Westfield is confident of delivering its distribution of 106.5 cents per security for the 2006 financial year.
Yesterday, Westfield chairman Frank Lowy he is confident that the group can continue to achieve high income returns and capital growth for all Westfield investors.
Westfield reported a net profit of $4.2 billion for 2005 and since the merger the value of Westfield Group’s shopping centre portfolio has grown by nearly 46% – from $36 billion to $52.5 billion.
Lowy said the growth in 2005 was driven by the acquisition of $2.8 billion of shopping centres, $3.4 billion of redevelopments and upward revaluations of $3.9 billion from the group’s existing portfolio.
When the merger proposal was first announced, the combined market capitalisation of Westfield Holdings, Westfield Trust and Westfield America Trust was $22 billion.
At December 31, 2005, the market cap of Westfield Group was $31.6 billion – a 44% increase.
The group has a portfolio of 128 shopping centres, with 22,500 retail outlets, in four countries. The group’s portfolio value is located 44% in the US; 43% in Australia and New Zealand; and 13% in the United Kingdom.
Westfield’s offshore property portfolio now represents 61% of the group’s net property income.
Lowy said the group will achieve growth in three main ways.
Firstly, through the redevelopment of existing shopping centres around the world, including the $US500 million Century City centre in Los Angeles and the San Francisco centre.
Secondly, Lowy said the group will build new centres.

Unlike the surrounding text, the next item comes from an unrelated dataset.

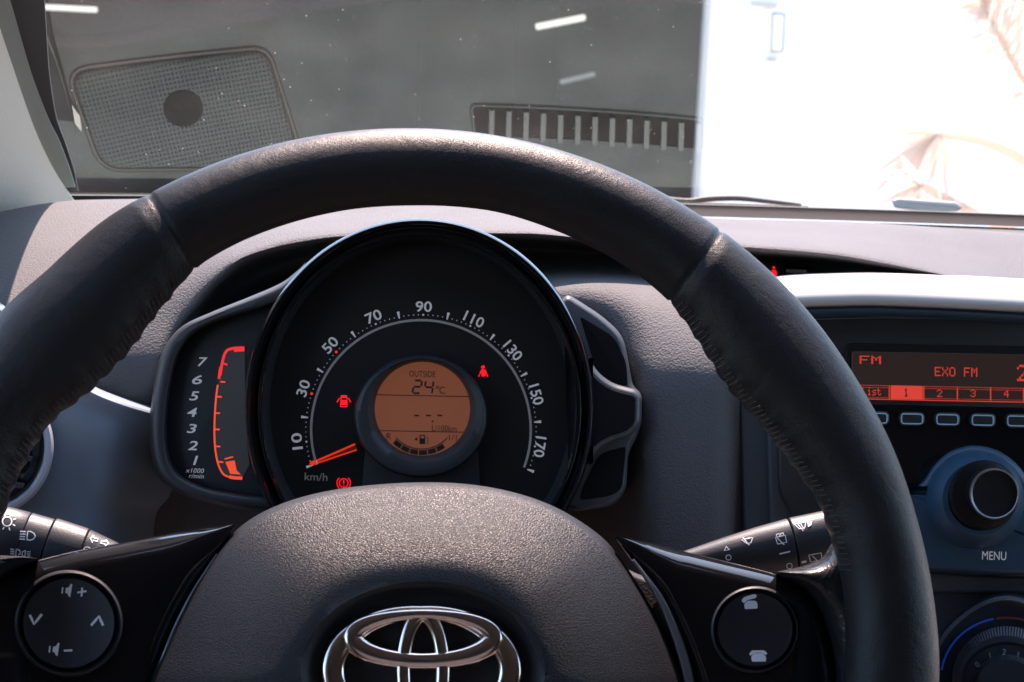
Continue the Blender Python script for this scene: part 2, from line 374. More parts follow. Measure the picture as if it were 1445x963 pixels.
def glass_mat():
    m = bpy.data.materials.new('dusty windscreen glass'); m.use_nodes = True; t = m.node_tree; t.nodes.clear()
    o = t.nodes.new('ShaderNodeOutputMaterial'); tr = t.nodes.new('ShaderNodeBsdfTransparent'); tr.inputs[0].default_value = (.93, .965, .95, 1)
    gl = t.nodes.new('ShaderNodeBsdfGlossy'); gl.inputs['Roughness'].default_value = 0.0; gl.inputs[0].default_value = (.84, 1, .98, 1)
    ge = t.nodes.new('ShaderNodeNewGeometry'); dt = t.nodes.new('ShaderNodeVectorMath'); dt.operation = 'DOT_PRODUCT'
    t.links.new(ge.outputs['Incoming'], dt.inputs[0]); t.links.new(ge.outputs['Normal'], dt.inputs[1])
    ab = t.nodes.new('ShaderNodeMath'); ab.operation = 'ABSOLUTE'; t.links.new(dt.outputs['Value'], ab.inputs[0])
    om = t.nodes.new('ShaderNodeMath'); om.operation = 'SUBTRACT'; om.inputs[0].default_value = 1; t.links.new(ab.outputs[0], om.inputs[1])
    p5 = t.nodes.new('ShaderNodeMath'); p5.operation = 'POWER'; p5.inputs[1].default_value = 5; t.links.new(om.outputs[0], p5.inputs[0])
    fr = t.nodes.new('ShaderNodeMath'); fr.operation = 'MULTIPLY_ADD'; fr.inputs[1].default_value = .96; fr.inputs[2].default_value = .045; t.links.new(p5.outputs[0], fr.inputs[0])
    f2 = t.nodes.new('ShaderNodeMath'); f2.operation = 'MULTIPLY'; f2.inputs[1].default_value = 2.7; f2.use_clamp = True; t.links.new(fr.outputs[0], f2.inputs[0])
    m1 = t.nodes.new('ShaderNodeMixShader'); t.links.new(f2.outputs[0], m1.inputs[0]); t.links.new(tr.outputs[0], m1.inputs[1]); t.links.new(gl.outputs[0], m1.inputs[2])
    tl = t.nodes.new('ShaderNodeBsdfTranslucent'); tl.inputs[0].default_value = (.8, .78, .72, 1)
    tc = t.nodes.new('ShaderNodeTexCoord')
    v = t.nodes.new('ShaderNodeTexVoronoi'); v.inputs['Scale'].default_value = 330; t.links.new(tc.outputs['Object'], v.inputs['Vector'])
    rn = t.nodes.new('ShaderNodeSeparateColor'); t.links.new(v.outputs['Color'], rn.inputs[0])
    pw = t.nodes.new('ShaderNodeMath'); pw.operation = 'POWER'; pw.inputs[1].default_value = 11; t.links.new(rn.outputs[0], pw.inputs[0])
    rad = t.nodes.new('ShaderNodeMath'); rad.operation = 'MULTIPLY'; rad.inputs[1].default_value = .15; t.links.new(pw.outputs[0], rad.inputs[0])
    lt = t.nodes.new('ShaderNodeMath'); lt.operation = 'LESS_THAN'; t.links.new(v.outputs['Distance'], lt.inputs[0]); t.links.new(rad.outputs[0], lt.inputs[1])
    sc = t.nodes.new('ShaderNodeMath'); sc.operation = 'MULTIPLY'; sc.inputs[1].default_value = .2; t.links.new(lt.outputs[0], sc.inputs[0])
    nz = t.nodes.new('ShaderNodeTexNoise'); nz.inputs['Scale'].default_value = 14; nz.inputs['Detail'].default_value = 6; t.links.new(tc.outputs['Object'], nz.inputs['Vector'])
    mr = t.nodes.new('ShaderNodeMapRange'); mr.inputs[1].default_value = .3; mr.inputs[2].default_value = .75; mr.inputs[3].default_value = .003; mr.inputs[4].default_value = .012; t.links.new(nz.outputs['Fac'], mr.inputs[0])
    ad = t.nodes.new('ShaderNodeMath'); ad.operation = 'ADD'; t.links.new(sc.outputs[0], ad.inputs[0]); t.links.new(mr.outputs[0], ad.inputs[1])
    m2 = t.nodes.new('ShaderNodeMixShader'); t.links.new(ad.outputs[0], m2.inputs[0]); t.links.new(m1.outputs[0], m2.inputs[1]); t.links.new(tl.outputs[0], m2.inputs[2])
    t.links.new(m2.outputs[0], o.inputs[0]); return m
M['glass'] = glass_mat()

# ------------------------------------------------------------------ windscreen
TH = radians(33); ZB = -.105
def Yb(X): return 1.10-.25*(X-.35)**2
def wpt(X, s): return Vector((X, Yb(X)-s*cos(TH), ZB+s*sin(TH)))
def wnorm(X):
    a = Vector((1, -.5*(X-.35), 0)); b = Vector((0, -cos(TH), sin(TH))); n = a.cross(b).normalized()
    return n if n.y < 0 else -n
def whit(px, py):                              # where the line of sight meets the glass
    d = ray(px, py); lo, hi = .1, 3
    f = lambda k: (d.y*k+((d.z*k-ZB)/sin(TH))*cos(TH))-Yb(d.x*k)
    for _ in range(60):
        m_ = (lo+hi)/2
        if f(m_) < 0: lo = m_
        else: hi = m_
    return d*lo, d
ZD = -.112
def mirrored(px, py):                          # the point of the dashboard deck that the glass shows there
    p, d = whit(px, py); n = wnorm(p.x); r = d-2*d.dot(n)*n; k = (ZD-p.z)/r.z; return p+r*k
ws = thing('windscreen', 'slanted dusty windscreen reflecting the speaker grille and air slots of the dashboard', 'windscreen', (.35, 1.08, ZB))
V = []; Fc = []; nx, ns = 90, 40
for i in range(nx+1):
    X = -.36+1.5*i/nx
    for j in range(ns+1): V.append(wpt(X, .82*j/ns))
for i in range(nx):
    for j in range(ns): a = i*(ns+1)+j; Fc.append((a, a+ns+1, a+ns+2, a+1))
mesh('glass', V, Fc, M['glass'], ws)
V = []; Fc = []
for i in range(nx+1):
    X = -.36+1.5*i/nx
    V += [wpt(X, -.012)+Vector((0, .004, 0)), wpt(X, .008)+Vector((0, .004, 0)), wpt(X, .008)+Vector((0, -.002, 0)), wpt(X, -.012)+Vector((0, -.002, 0))]
for i in range(nx):
    for j in range(4): Fc.append((i*4+j, (i+1)*4+j, (i+1)*4+(j+1) % 4, i*4+(j+1) % 4))
mesh('rubber_seal', V, Fc, M['seal'], ws)

# ------------------------------------------------------------------ car body: front pillar, roof, dark cabin and unseen light-blocking walls behind the camera
body = thing('body_shell', 'pale grey front pillar and roof of the car, left of the windscreen', 'car body', (-.3, .95, -.11))
Yp = lambda y: .62+.00082*(y+100)             # the pillar leans from the dashboard end up towards the driver
def strip(name, E, left, mt, dY, curl):
    E = crv(E, 6, False); V = []; Fc = []; n = 10
    for x, y in E:
        for c in range(n):
            r_ = 1-c/(n-1); V.append(atY(x-left*r_, y+left*.1*r_, Yp(y)+dY-curl*r_-curl*.25*sin(r_*pi)))
        V.append(atY(x+1.2, y, Yp(y)+dY+.012))
    for i in range(len(E)-1):
        for c in range(n): Fc.append((i*(n+1)+c, i*(n+1)+c+1, (i+1)*(n+1)+c+1, (i+1)*(n+1)+c))
    return mesh(name, V, Fc, mt, body)
strip('pillar_trim', [(-45, -100), (-22, -30), (0, 42), (20, 102), (40, 160), (56, 200), (77, 242), (103, 282), (120, 305)], 300, M['pillar'], 0, .12)
strip('pillar_edge', [(-14, -100), (2, -40), (18, 13), (43, 100), (67, 165), (83, 198), (97, 235), (106, 264)], 62, M['pillar_edge'], .014, .008)
strip('pillar_seal', [(36, -100), (58, -40), (63, 13), (66, 60), (70, 110), (79, 165), (92, 202), (104, 240), (110, 270)], 70, M['seal'], .024, .006)
box('roof', (-.75, -1.6, .36), (1.35, .36, .40), M['headliner'], body)
box('side_light_block', (-.56, -1.6, -1.0), (-.50, -.15, .36), M['cabin'], body)  # unseen full-height sides, added to cut the ambient light
box('side_light_block', (1.22, -1.6, -1.0), (1.28, -.15, .36), M['cabin'], body)
box('rear_light_block', (-.75, -1.62, -1.0), (1.35, -1.55, .36), M['cabin'], body)  # unseen wall added to block light from behind
box('seat_back', (-.25, -.55, -.8), (.3, -.40, .02), M['seat'], body)
box('cabin_floor', (-.75, -1.6, -1.02), (1.35, 1.2, -.98), M['cabin'], body)
box('door', (-.50, -1.6, -1.0), (-.46, .62, -.16), M['cabin'], body)
box('door', (1.18, -1.6, -1.0), (1.22, .62, -.16), M['cabin'], body)
box('bonnet', (-.4, 1.16, -.40), (1.1, 1.9, -.22), M['white_trim'], body)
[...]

“In Los Angeles, Chicago, San Francisco, London, and right here in Sydney – we are designing and building centres that are redefining the shopping centre industry. They are giving a new meaning to what centres look like, and what they offer,” Lowy said.
Thirdly, he added by acquiring centres where they can add value by improving them through redevelopment and applying Westfield’s branding and intensive management of the asset.

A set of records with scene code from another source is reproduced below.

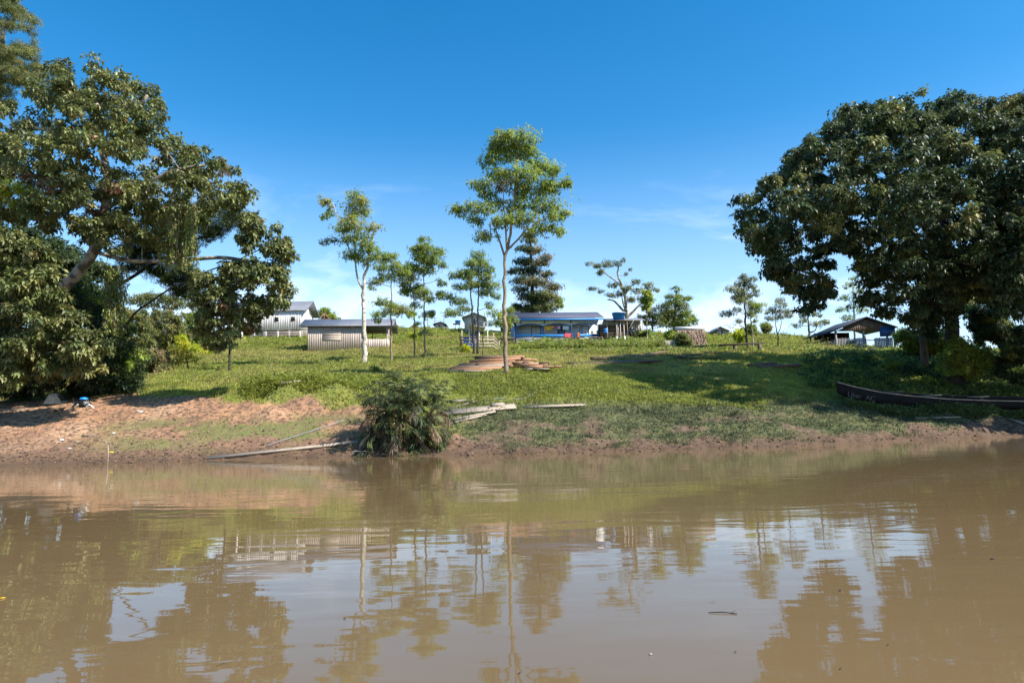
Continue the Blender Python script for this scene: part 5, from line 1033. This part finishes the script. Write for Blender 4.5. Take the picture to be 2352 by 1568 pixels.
tree('yellow_shrub', 'bright yellow-green small tree on a crooked stem at the meadow edge', 'tree', [(432,855,46),(431,842,46),(428,825,46),(430,800,46)],
     [(415,775,12,12,None,'lime'),(425,790,18,12,None,'lime'),(408,800,15,12),(445,800,18,10,None,'lime'),(430,812,24,12),(415,825,18,10),(455,822,15,9),(480,802,18,7,None,'lime'),(500,800,12,6,None,'lime')],
     r0=.08, leafL=.17, leafW=.07, dens=60, pal='yellow', bark='bark_dark', k=4, twigs=4)
tree('dark_sapling', 'small dark straight-stemmed tree below the right end of the overhanging crown', 'tree', [(527,832,44),(527,805,44),(526,780,44),(526,758,44)],
     [(505,765,12,6),(526,755,15,8),(545,770,12,6),(515,785,14,6),(538,792,10,5),(528,775,14,7)], r0=.09, leafL=.22, leafW=.09, dens=36, pal='dark', bark='bark_dark', k=5, thin=.7)

# the great trees of the left bank
polyA = [(120,125),(165,140),(200,106),(212,104),(240,140),(290,155),(368,178),(385,235),(378,250),(430,310),(490,330),(545,365),(580,420),(585,465),(540,500),(470,510),(430,540),(400,600),(350,590),(300,560),(250,600),(190,560),(120,540),(60,520),(-60,520),(-60,260),(60,200)]
tree('broadleaf_tree', 'huge broad-leaved tree leaning out from the left bank with a patchy pale trunk', 'tree',
     [(50,915,35.5),(90,760,33.5),(132,682,32),(190,610,31.6),(228,565,31.4),(240,500,31.4),(250,420,31.4),(235,330,31.5),(225,240,31.6)],
     fill(polyA, 470, 20, 31.5, 4.5, hole=.24, seed=3, pal='olive', alt='pink') ,
     limbk=.4, r0=.40, leafL=.22, leafW=.115, dens=22, pal='olive', bark='bark_pale', k=5, droop=.5, twigs=2, mat='leaf_gloss', tr=.08,
     limbs=[[(228,590,31.5),(290,600,31),(370,600,30.5),(440,596,30.2),(510,590,30),(570,600,30)], [(245,480,31.4),(320,430,30.5),(400,390,30),(470,380,29.8)], [(240,400,31.4),(180,330,31),(120,300,31),(60,290,31)], [(235,330,31.5),(290,270,31),(340,220,31)]])
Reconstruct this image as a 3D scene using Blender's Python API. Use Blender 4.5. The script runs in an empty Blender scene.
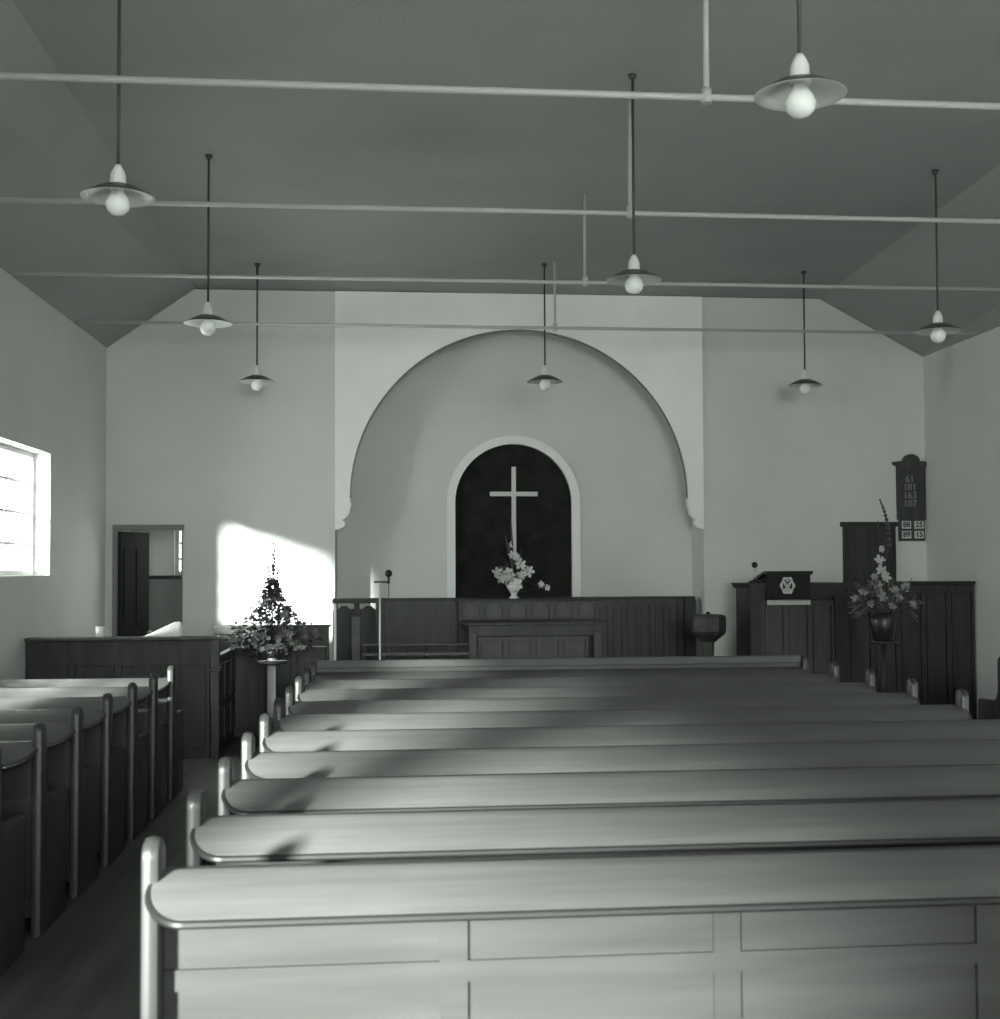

In Sydney, Westfield is planning a $600 million plan to transform the adjoining Centre Point, Imperial Arcade and Skygarden centres into one integrated shopping centre.

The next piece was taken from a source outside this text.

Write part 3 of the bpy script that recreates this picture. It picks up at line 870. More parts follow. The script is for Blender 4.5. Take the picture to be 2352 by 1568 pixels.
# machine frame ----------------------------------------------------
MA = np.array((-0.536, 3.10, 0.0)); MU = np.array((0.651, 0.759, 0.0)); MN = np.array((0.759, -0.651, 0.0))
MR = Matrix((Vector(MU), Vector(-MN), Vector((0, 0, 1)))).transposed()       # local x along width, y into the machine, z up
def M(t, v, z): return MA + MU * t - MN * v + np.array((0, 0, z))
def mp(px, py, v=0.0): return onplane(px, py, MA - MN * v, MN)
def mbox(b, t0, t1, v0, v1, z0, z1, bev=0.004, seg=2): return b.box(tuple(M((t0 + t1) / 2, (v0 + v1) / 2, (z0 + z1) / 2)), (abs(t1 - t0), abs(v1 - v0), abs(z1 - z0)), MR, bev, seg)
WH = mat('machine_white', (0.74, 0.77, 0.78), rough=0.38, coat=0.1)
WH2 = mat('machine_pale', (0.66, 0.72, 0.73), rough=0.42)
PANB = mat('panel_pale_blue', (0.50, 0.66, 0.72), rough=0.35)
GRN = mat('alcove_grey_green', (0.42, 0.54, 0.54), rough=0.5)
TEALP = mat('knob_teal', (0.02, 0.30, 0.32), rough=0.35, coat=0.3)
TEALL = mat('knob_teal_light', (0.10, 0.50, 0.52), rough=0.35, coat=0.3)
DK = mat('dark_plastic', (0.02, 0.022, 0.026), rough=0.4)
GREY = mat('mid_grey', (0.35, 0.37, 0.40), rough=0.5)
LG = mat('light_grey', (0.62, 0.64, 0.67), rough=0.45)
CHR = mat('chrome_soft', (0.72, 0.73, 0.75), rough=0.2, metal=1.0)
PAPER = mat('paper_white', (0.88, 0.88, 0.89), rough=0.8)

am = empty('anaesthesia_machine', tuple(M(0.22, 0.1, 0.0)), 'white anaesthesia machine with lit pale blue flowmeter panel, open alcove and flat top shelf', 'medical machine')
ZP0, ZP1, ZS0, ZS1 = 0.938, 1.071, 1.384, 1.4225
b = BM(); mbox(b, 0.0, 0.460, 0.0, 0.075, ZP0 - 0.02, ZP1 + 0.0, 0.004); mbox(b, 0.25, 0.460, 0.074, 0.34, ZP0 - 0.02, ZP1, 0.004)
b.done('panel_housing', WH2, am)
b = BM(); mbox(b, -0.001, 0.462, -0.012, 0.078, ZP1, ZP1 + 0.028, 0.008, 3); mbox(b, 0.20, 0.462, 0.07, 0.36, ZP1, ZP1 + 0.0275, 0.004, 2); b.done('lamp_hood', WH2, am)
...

Westfield’s £1.5 billion ($A3.62 billion) White City project is scheduled for completion in 2008 to become the largest shopping centre in greater London.
"The importance of redevelopment cannot be overstated.
"With property prices being as high as they are right now, the returns from redevelopment of centres in our existing portfolio are generally far better than we can achieve through acquisitions.
"It is clear that our redevelopment pipeline will be the engine for superior growth in the current environment,” he added.
Lowy said the company is looking at retail property owner Mills Corp in the US, which last month Mills Corp said it may be forced to sell part of all of its company under a revised credit agreement with lender.
Mills Corp is facing a federal investigation.
“Before I close, I’d like to remind you that while Westfield remains focussed on growth it recognises that this must include consideration of the economic, social and environmental aspects of our business.
“The board believes that this philosophy leads to better risk management, cost savings, innovation and a performance within the business that drives shareholder returns and meets our obligations to the communities in which we operate,” Lowy concluded.